The football – what most listeners care about post-match as they drive home, including me and my son – was forgotten for 20 minutes, and other bulletins were delayed as Stuart reported the great drama.

“Fans are now running from one side of the stand to the other.. they are now running back again,” we learned. A tannoy announcement (erm, Wasps security, Stuart?) had called on them politely to leave the stadium, Edge of seat stuff it really wasn’t.

In his excitement, crucially, Stuart had forgotten to fairly estimate the numbers of fans taking part, a basic requirement of such reporting, I am told it was less than 20. The vast majority of fans, naturally enough, simply wanted to support Robins and his team’s League One promotion push.

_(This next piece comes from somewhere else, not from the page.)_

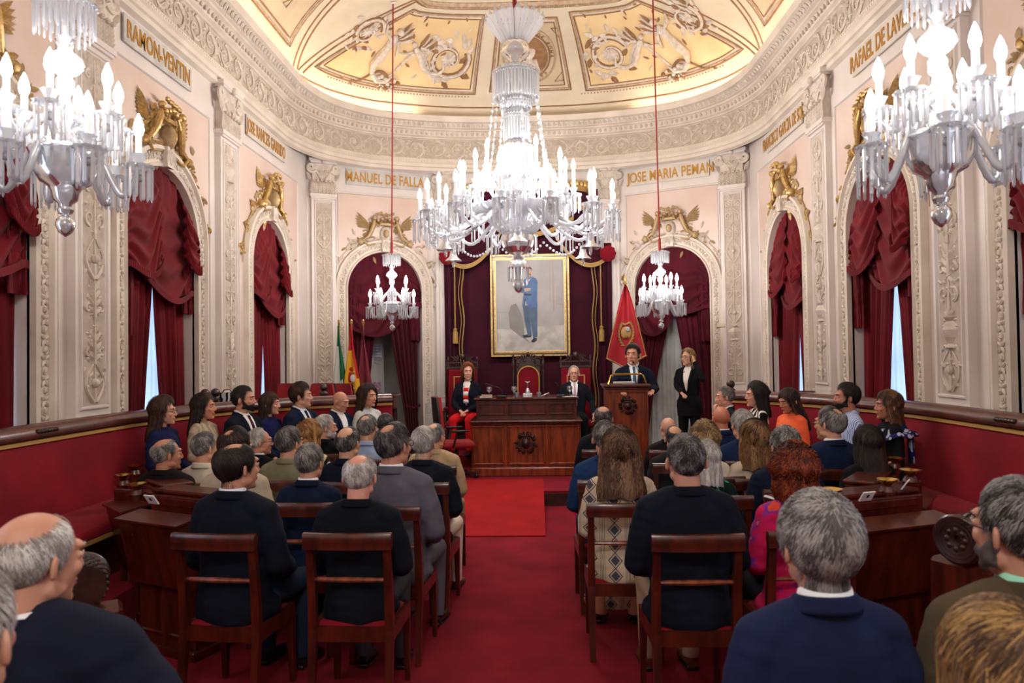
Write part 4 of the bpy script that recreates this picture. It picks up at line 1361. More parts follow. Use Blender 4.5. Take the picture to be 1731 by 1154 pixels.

BBC Coventry and Warwickshire has some fine people working for it. They are being unfairly tainted when the station continues to sanction false claims on far less important matters – that it has “broken” and “uncovered” stories “first” – for days after evidence and complaints categorically proved otherwise. Again, so much for the BBC Standards code of conduct commitment to “impartiality”, the truth and balance.

For the record, the Coventry Observer has repeatedly asked questions of Sisu that went unanswered and that we published, We called out the city’s political leaders for failing to show for crucial Westminster talks and supporting Wasps’ lock-out threats.

We held the council to account using the Freedom of Information Act for reneging on pledges to protect Coventry City’s security and future from the 2014 sale. Journalists/newspapers must hold public bodies to account.

We investigated after revealing accounts ‘falsification’ (cooking the books) by Wasps when accountants PwC had shot to pieces Wasps’ own version of events. The story went unreported for days and months elsewhere. Wasps had for years been championed in local media for their supposed business and PR acumen.

We have been unashamedly and transparently pro-Coventry City Football Club, not ‘pro-Sisu’ or any other party.

The football club is an important sporting, cultural, historic and economic giant of this city. It must not be lost.